6-Person Team Briefed Hundreds of State Senators on Election
Theft Evidence, Navarro Says 1

White House Director of Trade and Manufacturing Policy Peter Navarro said in an interview aired on Jan. 2 that he was part of a six-person team that briefed hundreds of state lawmakers on evidence of election theft.

Navarro said Rudy Giuliani, the lawyer leading President Donald Trump’s election legal challenges, was part of the team, which included John Eastman and John Lott. Eastman represented Texas in the now-dismissed interstate challenge to the outcome of the election. Lott, a senior adviser for research and statistics for the Department of Justice, authored a recently released report on election theft.

“As part of a six-person team, we did a zoom meeting with hundreds and hundreds of state legislators across the battlegrounds Arizona, Georgia, Michigan, Nevada, Pennsylvania, and Wisconsin. These legislators, they’re hot, they’re angry, they want action,” Navarro told Fox News. “We gave them the receipts. We explained exactly how the Democrat Party, as a matter of strategy, stole this election from Donald J. Trump.”

Navarro released a report on Dec. 21 that summarized and categorized the evidence of election theft. In the Jan. 2 interview, he said he said he will be releasing another report on Monday. Navarro said the report “shows beyond a shadow of a doubt this election was stolen.”

Trump’s legal team and a handful of third parties are litigating challenges to the election in court in six battleground states. Dozens of U.S. Senators and House members have committed to lodging objections to electoral slates from those states when Congress counts the Electoral College votes on Jan. 6.

Navarro also suggested that a special counsel may be appointed to investigate if fraud had occurred.

“I would not be surprised to see a special counsel on this,” Navarro said.

Trump’s legal team testified before several panels and committees from state legislatures, including in Michigan, Arizona, and Georgia. The team argued that the mounting evidence of election theft and malfeasance necessitated that the legislatures assert their constitutional right to appoint presidential electors.
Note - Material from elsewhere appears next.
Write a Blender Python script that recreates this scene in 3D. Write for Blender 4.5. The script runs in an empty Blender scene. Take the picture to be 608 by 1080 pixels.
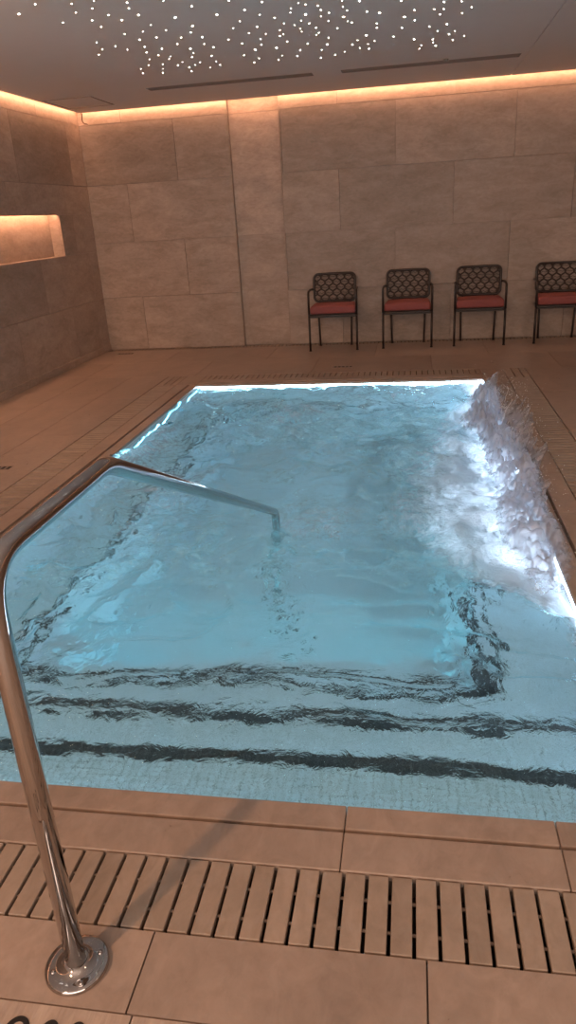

None of the legislatures have so far followed the team’s advice.

Trump has called on his supporters to descend on Washington when Congress counts the electoral votes on Jan. 6. Some of the senators who committed to objecting to the Electoral College votes that day said they will do so unless Congress appoints a special commission to conduct a 10-day emergency audit of the election. Individual state legislatures would then vet the findings and have the opportunity to convene and vote on a new set of electors.